§ **Problem to solve**
Set down exactly the first line of the entries and every line after it, through the line with "BS = Z0 - .1754".

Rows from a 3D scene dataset
========================================================================
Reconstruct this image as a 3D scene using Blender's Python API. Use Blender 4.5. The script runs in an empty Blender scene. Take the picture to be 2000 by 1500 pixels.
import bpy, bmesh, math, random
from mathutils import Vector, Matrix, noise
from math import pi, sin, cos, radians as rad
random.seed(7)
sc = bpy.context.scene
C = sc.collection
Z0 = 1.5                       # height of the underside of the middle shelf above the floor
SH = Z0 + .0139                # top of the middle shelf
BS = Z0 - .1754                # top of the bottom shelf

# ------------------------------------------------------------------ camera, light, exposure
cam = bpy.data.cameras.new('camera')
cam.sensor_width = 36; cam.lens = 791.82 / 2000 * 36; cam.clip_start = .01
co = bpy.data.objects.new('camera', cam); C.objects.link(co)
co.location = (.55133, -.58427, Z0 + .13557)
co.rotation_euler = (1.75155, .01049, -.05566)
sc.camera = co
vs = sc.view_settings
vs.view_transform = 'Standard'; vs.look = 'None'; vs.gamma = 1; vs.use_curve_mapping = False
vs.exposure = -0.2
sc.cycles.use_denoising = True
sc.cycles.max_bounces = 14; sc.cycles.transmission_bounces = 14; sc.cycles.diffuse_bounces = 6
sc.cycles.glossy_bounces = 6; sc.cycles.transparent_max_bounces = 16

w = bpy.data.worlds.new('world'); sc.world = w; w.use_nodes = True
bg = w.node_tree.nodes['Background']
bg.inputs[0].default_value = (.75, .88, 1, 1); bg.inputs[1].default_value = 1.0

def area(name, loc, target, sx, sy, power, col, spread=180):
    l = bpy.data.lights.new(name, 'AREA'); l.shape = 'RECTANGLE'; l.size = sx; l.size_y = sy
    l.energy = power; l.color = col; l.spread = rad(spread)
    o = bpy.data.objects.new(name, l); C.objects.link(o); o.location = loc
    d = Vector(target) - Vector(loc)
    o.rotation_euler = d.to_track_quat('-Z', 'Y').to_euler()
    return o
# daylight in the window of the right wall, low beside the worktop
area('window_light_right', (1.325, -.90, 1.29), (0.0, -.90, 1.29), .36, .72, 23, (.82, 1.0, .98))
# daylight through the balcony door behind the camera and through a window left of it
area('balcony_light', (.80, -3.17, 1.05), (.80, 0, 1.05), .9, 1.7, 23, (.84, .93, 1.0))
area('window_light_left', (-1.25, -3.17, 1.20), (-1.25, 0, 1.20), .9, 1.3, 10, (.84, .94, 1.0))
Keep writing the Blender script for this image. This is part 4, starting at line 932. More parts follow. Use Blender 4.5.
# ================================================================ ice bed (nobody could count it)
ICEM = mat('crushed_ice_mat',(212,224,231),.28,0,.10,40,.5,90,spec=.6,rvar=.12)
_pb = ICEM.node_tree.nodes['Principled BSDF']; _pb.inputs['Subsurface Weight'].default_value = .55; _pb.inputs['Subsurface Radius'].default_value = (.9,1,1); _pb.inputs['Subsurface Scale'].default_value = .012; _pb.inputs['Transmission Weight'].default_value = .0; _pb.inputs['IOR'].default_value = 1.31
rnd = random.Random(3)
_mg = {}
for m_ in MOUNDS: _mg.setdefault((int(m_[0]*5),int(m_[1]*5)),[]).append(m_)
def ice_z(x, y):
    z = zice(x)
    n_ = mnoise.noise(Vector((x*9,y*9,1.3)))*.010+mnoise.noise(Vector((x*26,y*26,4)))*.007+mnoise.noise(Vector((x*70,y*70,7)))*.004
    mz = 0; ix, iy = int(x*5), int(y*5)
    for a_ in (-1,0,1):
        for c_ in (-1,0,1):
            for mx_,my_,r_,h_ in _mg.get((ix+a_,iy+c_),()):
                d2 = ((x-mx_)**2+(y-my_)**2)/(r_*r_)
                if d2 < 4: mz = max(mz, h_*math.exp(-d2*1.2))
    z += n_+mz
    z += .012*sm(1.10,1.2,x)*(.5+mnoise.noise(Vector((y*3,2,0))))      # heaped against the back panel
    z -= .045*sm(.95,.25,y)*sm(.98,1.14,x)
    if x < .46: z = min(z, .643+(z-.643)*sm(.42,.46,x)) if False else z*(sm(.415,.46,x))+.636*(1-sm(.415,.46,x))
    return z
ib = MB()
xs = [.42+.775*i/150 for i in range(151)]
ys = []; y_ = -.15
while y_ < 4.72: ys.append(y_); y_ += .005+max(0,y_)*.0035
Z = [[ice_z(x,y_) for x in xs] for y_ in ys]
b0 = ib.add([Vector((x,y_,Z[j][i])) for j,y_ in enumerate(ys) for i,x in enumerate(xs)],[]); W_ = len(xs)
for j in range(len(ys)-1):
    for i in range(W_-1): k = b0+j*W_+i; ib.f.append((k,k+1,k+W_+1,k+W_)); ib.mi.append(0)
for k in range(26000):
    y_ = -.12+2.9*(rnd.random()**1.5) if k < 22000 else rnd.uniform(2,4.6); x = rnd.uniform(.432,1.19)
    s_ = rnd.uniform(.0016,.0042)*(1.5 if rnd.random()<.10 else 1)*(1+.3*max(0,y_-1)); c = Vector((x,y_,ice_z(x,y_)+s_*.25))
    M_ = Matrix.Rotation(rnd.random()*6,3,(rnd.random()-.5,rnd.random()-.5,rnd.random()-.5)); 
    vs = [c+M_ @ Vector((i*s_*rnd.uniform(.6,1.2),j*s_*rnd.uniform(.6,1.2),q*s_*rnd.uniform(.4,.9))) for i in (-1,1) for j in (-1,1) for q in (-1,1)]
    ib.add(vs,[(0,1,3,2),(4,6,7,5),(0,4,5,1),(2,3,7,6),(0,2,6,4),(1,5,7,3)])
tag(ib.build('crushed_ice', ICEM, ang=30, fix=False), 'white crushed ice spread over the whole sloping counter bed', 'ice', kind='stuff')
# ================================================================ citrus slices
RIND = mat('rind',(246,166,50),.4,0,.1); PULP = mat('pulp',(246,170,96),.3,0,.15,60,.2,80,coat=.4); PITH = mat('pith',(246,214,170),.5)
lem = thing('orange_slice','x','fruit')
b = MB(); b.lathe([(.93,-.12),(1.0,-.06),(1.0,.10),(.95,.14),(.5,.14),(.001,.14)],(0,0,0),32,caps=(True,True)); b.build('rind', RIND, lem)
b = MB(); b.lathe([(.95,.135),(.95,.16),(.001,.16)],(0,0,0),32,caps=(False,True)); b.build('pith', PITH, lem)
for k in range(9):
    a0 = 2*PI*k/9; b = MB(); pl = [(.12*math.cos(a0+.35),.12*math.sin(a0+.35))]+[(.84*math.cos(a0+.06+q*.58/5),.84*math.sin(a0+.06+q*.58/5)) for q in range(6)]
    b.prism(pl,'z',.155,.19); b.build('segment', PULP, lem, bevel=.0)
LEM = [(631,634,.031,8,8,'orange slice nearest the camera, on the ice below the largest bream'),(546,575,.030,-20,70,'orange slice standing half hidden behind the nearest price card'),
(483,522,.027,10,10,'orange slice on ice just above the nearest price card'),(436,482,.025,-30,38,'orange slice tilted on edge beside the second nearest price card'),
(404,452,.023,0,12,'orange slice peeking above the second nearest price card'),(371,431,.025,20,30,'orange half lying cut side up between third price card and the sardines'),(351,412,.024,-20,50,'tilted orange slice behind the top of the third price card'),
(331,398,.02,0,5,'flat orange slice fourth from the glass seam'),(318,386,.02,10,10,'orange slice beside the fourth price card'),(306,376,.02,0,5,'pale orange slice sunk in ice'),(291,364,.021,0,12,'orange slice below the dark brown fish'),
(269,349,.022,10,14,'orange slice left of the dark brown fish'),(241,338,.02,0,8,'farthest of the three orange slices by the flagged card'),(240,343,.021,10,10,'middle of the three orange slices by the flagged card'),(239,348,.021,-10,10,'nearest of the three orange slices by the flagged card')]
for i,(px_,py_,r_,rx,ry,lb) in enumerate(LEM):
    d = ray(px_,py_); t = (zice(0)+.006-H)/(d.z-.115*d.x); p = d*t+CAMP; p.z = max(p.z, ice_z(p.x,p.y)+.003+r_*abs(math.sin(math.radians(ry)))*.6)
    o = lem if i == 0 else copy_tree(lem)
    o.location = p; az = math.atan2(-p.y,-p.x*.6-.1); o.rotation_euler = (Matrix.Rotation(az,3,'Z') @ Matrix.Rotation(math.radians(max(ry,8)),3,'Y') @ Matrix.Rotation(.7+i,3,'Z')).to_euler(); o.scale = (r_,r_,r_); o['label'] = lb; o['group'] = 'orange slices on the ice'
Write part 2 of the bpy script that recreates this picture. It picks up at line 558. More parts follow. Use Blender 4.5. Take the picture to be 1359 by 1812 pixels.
========================================================================
§ **Complete answer**
Reconstruct this image as a 3D scene using Blender's Python API. Use Blender 4.5. The script runs in an empty Blender scene. Take the picture to be 2000 by 1500 pixels.
import bpy, bmesh, math, random
from mathutils import Vector, Matrix, noise
from math import pi, sin, cos, radians as rad
random.seed(7)
sc = bpy.context.scene
C = sc.collection
Z0 = 1.5                       # height of the underside of the middle shelf above the floor
SH = Z0 + .0139                # top of the middle shelf
BS = Z0 - .1754                # top of the bottom shelf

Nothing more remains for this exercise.